The United States has vowed that it will return to “strict compliance” with a 2015 nuclear pact between Iran and world powers if Tehran does the same, as Iran’s leadership vowed “not to back down” and diplomacy continued to confront Tehran’s threat to curb cooperation with UN inspectors.

U.S. Secretary of State Antony Blinken told a UN-sponsored Conference on Disarmament in Geneva in a pre-recorded speech that Washington hopes to extend and bolster the so-called Joint Comprehensive Plan Of Action (JCPOA) that the previous U.S. administration abandoned in 2018.

“Working with allies and partners, we will also seek to lengthen and strengthen the JCPOA and address other areas of concern, including Iran’s destabilizing regional behavior and ballistic-missile development and proliferation.”

Earlier at the conference, German Foreign Minister Heiko Maas called on Iran to fully comply with the pact and said compliance was in Tehran’s interest.

Maas noted U.S. President Joe Biden’s stated readiness to rejoin the JCPOA, adding: “It is in Iran’s best interest to change course now, before the agreement is damaged beyond repair.”

Maas said that Germany expected “full compliance, full transparency, and full cooperation” from Iran with the International Atomic Energy Agency (IAEA), whose chief Rafael Grossi returned on February 21 from a trip to Tehran.

Iran on February 22 hailed the outcome of Grossi’s visit and a temporary agreement the two sides reached on site inspections as a “significant achievement.”

That deal has effectively bought time with inspections continuing as all sides try to salvage the agreement, which was pushed to the brink of collapse when former U.S. President Donald Trump withdrew from it in 2018.

The United States and other governments have accused Iran of secretly trying to build a nuclear weapons capability, a charge that Tehran has consistently rejected despite years of what the IAEA said was obfuscation and deception.

Iranian Supreme Leader Ali Khamenei was quoted by the state’s Press TV as vowing that his country “will not back down on the nuclear issues” at a late-night meeting with members of the powerful Assembly of Experts on February 21.
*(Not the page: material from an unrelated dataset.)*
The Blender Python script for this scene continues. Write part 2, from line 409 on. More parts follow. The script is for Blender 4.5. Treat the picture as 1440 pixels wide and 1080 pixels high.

He reportedly said that Iran will never move toward the development of nuclear weapons.

“What prevents the Iranian Republic from building nuclear weapons is the Islamic way of thinking and principles, which prohibit production of all kinds of weapons, including nuclear or chemical, which would be used to massacre ordinary people,” Khamenei was quoted as saying, repeating a longtime claim by Iran’s leadership.

Tehran is demanding that Washington remove punishing sanctions Trump reimposed in 2018, while Washington has called on Iran to first return to all of its nuclear commitments.

“Iran must comply with its safeguards agreements with the IAEA and its international obligations,” Blinken said on February 22.

“The United States remains committed to ensuring that Iran never acquires a nuclear weapon,” the top U.S. diplomat said. “Diplomacy is the best path to achieve that goal.”

Meanwhile the commander of U.S. forces in the Middle East, General Kenneth McKenzie, was quoted as warning Tehran against any provocation.

“I would think this would be a good time for everybody to behave soberly and cautiously, and see what happens,” McKenzie said during a visit to Oman, according to AFP. “I do believe we will be prepared for any eventuality, however.”

In the standoff, Iran’s conservative-dominated parliament has demanded that the country limit some inspections by the IAEA from February 23.

Grossi hammered out a temporary technical deal with Tehran during his visit, whereby Iran will continue to allow access to UN inspectors to its nuclear sites — but will for three months bar inspections of other, non-nuclear sites.

Grossi said afterwards that the “temporary solution” enables the IAEA to retain “a necessary degree of monitoring and verification work.”

Iran’s Foreign Ministry spokesman, Saeed Khatibzadeh, said on February 22 that the talks had “resulted in a very significant diplomatic achievement and a very significant technical achievement.”

Khatibzadeh stressed that the outcome was “within the framework of parliament’s binding law.”

Under the agreement reached over the weekend with the IAEA, Iran will temporarily suspend so-called “voluntary transparency measures” — notably inspections of non-nuclear sites, including military sites suspected of nuclear-related activity.

Tehran will for “three months record and keep the information of some activities and monitoring equipment” at such sites, Iran’s Atomic Energy Organization said.

This means that cameras will keep running at those sites, “but no footage will be given to the IAEA,” Khatibzadeh said.

The footage will be deleted after three months if the U.S. sanctions are not lifted, Iran’s atomic body has said.